— Begin DATA PROVIDED —

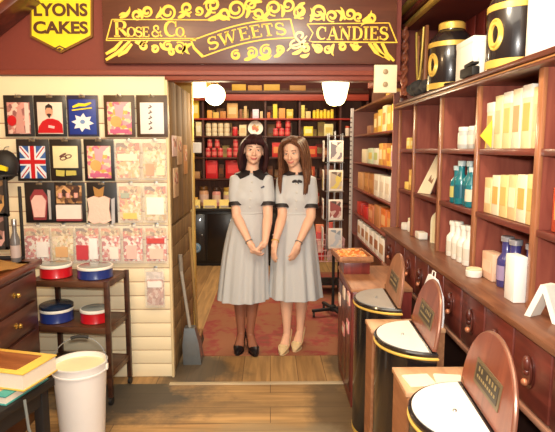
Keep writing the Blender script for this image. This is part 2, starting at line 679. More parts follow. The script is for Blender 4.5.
def sans(text, x0, x1, z0, z1, y, depth, bold=0.0):
    cu = bpy.data.curves.new('lettering', 'FONT')
    cu.body = text
    cu.extrude = 0.05
    cu.offset = bold
    cu.resolution_u = 4
    o = bpy.data.objects.new('tmp', cu)
    col.objects.link(o)
    dg = bpy.context.evaluated_depsgraph_get()
    dg.update()
    me = bpy.data.meshes.new_from_object(o.evaluated_get(dg))
    bpy.data.objects.remove(o)
    bm = bmesh.new()
    bm.from_mesh(me)
    bpy.data.meshes.remove(me)
    xs = [v.co.x for v in bm.verts]
    ys = [v.co.y for v in bm.verts]
    zs = [v.co.z for v in bm.verts]
    for v in bm.verts:
        a = (v.co.x - min(xs)) / (max(xs) - min(xs))
        b2 = (v.co.y - min(ys)) / (max(ys) - min(ys))
        c = (v.co.z - min(zs)) / (max(zs) - min(zs))
        v.co = (x0 + a * (x1 - x0), y - c * depth, z0 + b2 * (z1 - z0))
    m2 = MB()
    m2.bm.free()
    m2.bm = bm
    return m2


# ------------------------------------------------------------------ yellow shield sign
YS = YW - 0.022
def sg(px, py):
    p = at(px, py, YS)
    return (p.x, p.z)


c0 = at(61, 25, YS)
t = thing('advertising_sign', 'yellow shield-shaped metal sign reading LYONS CAKES on the red-brown header', 'sign', (c0.x, YS, c0.z))
outer = [sg(30, -8), sg(92.5, -8), sg(92.5, 37), sg(61, 53), sg(30, 37)]
inner = [sg(32, -8), sg(90.5, -8), sg(90.5, 35.5), sg(61, 50.5), sg(32, 35.5)]
mb = MB(); mb.prism(outer, YS, YW - 0.001); mb.build('back_plate', mat((120, 80, 20), 0.5), t, True)
mb = MB(); mb.prism(inner, YS - 0.004, YS); mb.build('face_plate', YELLOW, t, True)
INK = mat((84, 48, 20), 0.5)
a0, a1 = sg(34.5, 16.5), sg(87.5, 3.5)
sans('LYONS', a0[0], a1[0], a0[1], a1[1], YS - 0.004, 0.004, 0.035).build('lettering', INK, t, True)
a0, a1 = sg(34, 34), sg(88, 21.5)
sans('CAKES', a0[0], a1[0], a0[1], a1[1], YS - 0.004, 0.004, 0.035).build('lettering', INK, t, True)
mb = MB()
mb.ribbon([sg(54, 49.2), sg(60, 46.2), sg(66, 49.2)], 0.008, YS - 0.007, YS - 0.0035)
mb.prism([sg(57.5, 49.3), sg(60, 48), sg(62.7, 49.3), sg(60, 50.6)], YS - 0.007, YS - 0.0035)
mb.build('emblem', INK, t, True)

# ------------------------------------------------------------------ long painted shop sign
YB = YW - 0.045
def sp_(px, py):
    p = at(px, py, YB)
    return (p.x, p.z)


c0 = at(250, 30, YB)
t = thing('shop_sign', 'long dark signboard with gilt scrollwork reading ROSE & CO. SWEETS & CANDIES', 'sign', (c0.x, YB, c0.z))
mb = MB()
x0, z0 = sp_(104, 63.5)
x1, z1 = sp_(398, -14)
mb.box(x0, x1, YB, YW - 0.001, z0, z1, 0.006)
BOARDM = wood((84, 44, 34), (98, 54, 40), 'x', 0.42, coat=0.5)
BOARDM.node_tree.nodes['Principled BSDF'].inputs['Coat Roughness'].default_value = 0.28
mb.build('board', BOARDM, t, True)
YL = YB - 0.003
SC = (sp_(398, 30)[0] - sp_(104, 30)[0]) / 294.0   # metres a pixel on the board
BAN = mat((120, 72, 40), 0.4)
mb = MB()
# left banner with a folded tail
mb.ribbon([sp_(112, 19.5), sp_(210, 20)], 0.9 * SC, YL, YB)
mb.ribbon([sp_(108, 38.5), sp_(196, 38.5)], 0.9 * SC, YL, YB)
mb.ribbon([sp_(106, 40.5), sp_(196, 40.5)], 0.9 * SC, YL, YB)
mb.ribbon([sp_(112, 19.5), sp_(106.5, 40)], 1.2 * SC, YL, YB)
for (a, b2, c, d2) in ((130, 41, 106, 60), (122, 41, 106, 54), (132, 44, 118, 56)):
    mb.ribbon([sp_(a, b2), sp_((a + c) / 2 + 1, (b2 + d2) / 2 + 1.5), sp_(c, d2)], [2.4 * SC, 3.8 * SC, 2.6 * SC], YL, YB)
# right banner
mb.ribbon([sp_(307, 24), sp_(389, 23)], 1.0 * SC, YL, YB)
mb.ribbon([sp_(313, 42), sp_(396, 42.5)], 1.2 * SC, YL, YB)
mb.ribbon([sp_(307, 24), sp_(313, 33), sp_(309, 41), sp_(313, 42)], 1.0 * SC, YL, YB)
mb.ribbon([sp_(389, 23), sp_(397, 43)], 1.2 * SC, YL, YB)
for (a, b2, c, d2) in ((369, 43, 384, 57), (374, 43, 390, 60), (382, 43, 394, 61)):
    mb.ribbon([sp_(a, b2), sp_((a + c) / 2 - 1, (b2 + d2) / 2 + 2), sp_(c, d2)], [3.2 * SC, 3.6 * SC, 2.4 * SC], YL, YB)
# middle banner: rising, slightly waved
def mid(u, v):
    """u 0..1 along the banner, v in px above its lower edge"""
    x = 203 + u * 92
    y = 56 - 22 * u - 7 * math.sin(u * PI * 0.9) * (0.5 - u) * 0 - 4.2 * math.sin((u - 0.05) * PI * 1.1) + 3 * u
    return (x - 0.25 * v, y - v)


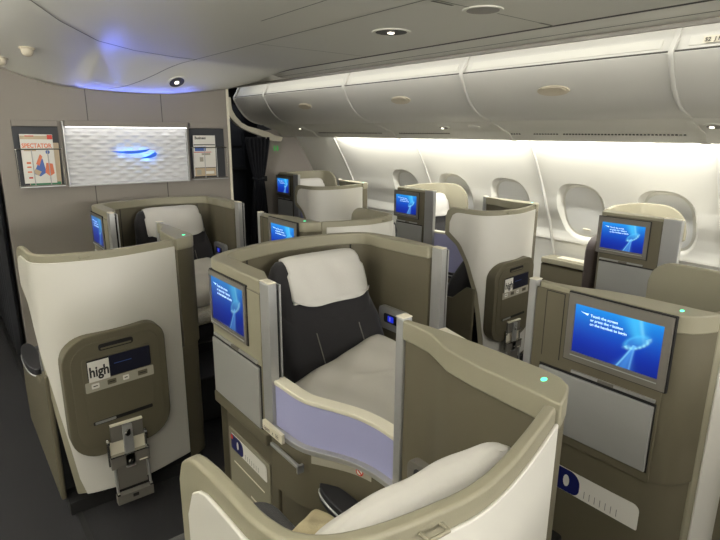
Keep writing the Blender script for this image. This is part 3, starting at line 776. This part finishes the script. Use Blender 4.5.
def rack(x0,x1,label):
    r=thing('magazine_rack',label,'magazine rack',((x0+x1)/2,4.39,1.5))
    xc=(x0+x1)/2; tf=lambda p:(p[0]-xc,p[1]-4.39,p[2]-1.5)
    b=MB(); b.box(x0,x1,4.385,4.399,1.275,1.68,'dark'); b.build('back_plate',r,tf,bevel=.002)
    b=MB(); b.box(x0,x1,4.360,4.399,1.683,1.722,'bulk'); b.build('top_trim',r,tf,bevel=.002)
    b=MB()
    b.tube([(x0,4.335,1.53),(x1,4.335,1.53)],.0045,'chrome'); b.tube([(x0,4.335,1.283),(x1,4.335,1.283)],.004,'chrome')
    for x in (x0,x1): b.tube([(x,4.335,1.53),(x,4.395,1.53)],.004,'chrome'); b.tube([(x,4.335,1.283),(x,4.395,1.283)],.004,'chrome'); b.tube([(x,4.335,1.53),(x,4.335,1.283)],.002,'chrome')
    for t in (.33,.68): b.tube([(x0+(x1-x0)*t,4.335,1.53),(x0+(x1-x0)*t,4.335,1.283)],.003,'metal')
    b.box(x0,x1,4.335,4.39,1.272,1.282,'metal')
    b.build('wire_rail',r,tf)
rack(.470,.745,'dark magazine rack with colourful magazine left of the logo panel')
rack(1.690,1.985,'dark magazine rack with newspaper-style magazine right of the logo panel')
def page(name,label,x0,z0,w,h,y,items,tilt=0,m='card_white'):
    b=MB(); O=Vector((x0,y,z0)); c,s=math.cos(tilt),math.sin(tilt); U=Vector((c,0,s)); V=Vector((-s,-.04,c)); Nn=Vector((0,-1,-.04)).normalized()
    b.prism([(0,0),(w,0),(w,h),(0,h)],O,U,V,Nn,-.006,0,m)
    for k,it in enumerate(items):
        if it[0]=='t': b.text(it[1],it[2],O+U*(w*it[3])+V*(h*it[4]),U,V,Nn,.0012,it[5],width=w*it[6],bold=.03)
        else: b.prism([(w*p,h*q) for p,q in it[1]],O,U,V,Nn,.0002+.0003*k/3,.0004+.0003*k/3,it[2])
    return tag(b.build(name,fix=True),label,'magazine')
def R4(a,c,d,e): return [(a,c),(d,c),(d,e),(a,e)]
page('magazine','magazine with red SPECTATOR title in the left-hand rack',.500,1.300,.195,.330,4.348,
 [('r',R4(0,.90,1,.97),'card_tan'),('r',R4(.83,.90,.99,.99),'card_red'),('r',R4(.15,.955,.42,.975),'card_red'),
  ('t','SPECTATOR',.040,.03,.73,'card_orange',.92),('r',R4(.08,.66,.45,.69),'card_tan'),('r',[(.8+.07*math.cos(a*.52),.64+.04*math.sin(a*.52)) for a in range(12)],'card_blue'),
  ('r',[(.30,.20),(.55,.52),(.62,.5),(.70,.22),(.5,.14)],'card_blue'),('r',[(.40,.40),(.55,.60),(.62,.55),(.5,.36)],'card_orange'),('r',[(.66,.22),(.72,.42),(.92,.40),(.95,.2),(.8,.14)],'card_orange'),
  ('r',[(.3,.22),(.36,.3),(.55,.24),(.45,.15)],'card_tan'),
  ('r',R4(.12,.40,.25,.44),'card_orange'),('r',R4(.12,.32,.25,.35),'card_orange'),('r',R4(.12,.22,.25,.25),'card_orange'),('r',R4(.14,.1,.26,.13),'card_red')],-.01)
page('magazine','orange-edged magazine behind the SPECTATOR magazine',.530,1.287,.195,.29,4.360,[('r',R4(.02,.0,.98,.08),'card_green')],-.03,'card_tan')
page('magazine','white magazine with grey headlines in the right-hand rack',1.700,1.300,.185,.325,4.348,
 [('t','Business',.030,.06,.91,'ink',.5),('r',R4(.0,.76,.98,.785),'ink'),('r',R4(.05,.62,.55,.73),'card_blue'),('r',R4(.0,.585,.8,.60),'card_red'),('r',R4(.35,.52,.75,.57),'placard'),
  ('r',R4(.25,.36,.42,.47),'placard'),('r',R4(.02,.0,.98,.20),'card_tan'),('r',R4(.02,.2,.98,.215),'ink'),('r',R4(.1,.03,.3,.16),'placard'),('r',R4(.5,.05,.9,.12),'card_white')],.0)

# ------------------------------------------------------------------ overhead bins
BP=[(2.800,2.027),(2.825,1.965),(2.868,1.895),(2.93,1.825),(3.02,1.770),(3.150,1.738)]   # door profile
SEPS=[-5.2,-.08,1.22,2.51,3.80,5.18,5.86]
BN=['the part-hidden bin at the right picture edge','the nearest full bin','the bin second from the right edge','the third bin from the right edge','the fourth bin from the right edge','the short darker bin at the doorway']
bin_lab={0:'overhead bin farthest aft above the window seats',1:'white overhead bin cut by the right picture edge, with seat row placard',2:'large white overhead bin with oval handle above the two nearest windows',
 3:'white overhead bin with oval handle above the tall cream window-side shell',4:'white overhead bin with oval handle above the blank wall panel',5:'small handleless overhead bin end section at the galley doorway'}
PB=smooth_path(BP,.02)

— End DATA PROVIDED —

- _DIRECTIONS_
Locate the word "this" in the records and collect each line it appears in.

- _RESPONSE TO THE TASK_
Keep writing the Blender script for this image. This is part 2, starting at line 679. More parts follow. The script is for Blender 4.5.
Keep writing the Blender script for this image. This is part 3, starting at line 776. This part finishes the script. Use Blender 4.5.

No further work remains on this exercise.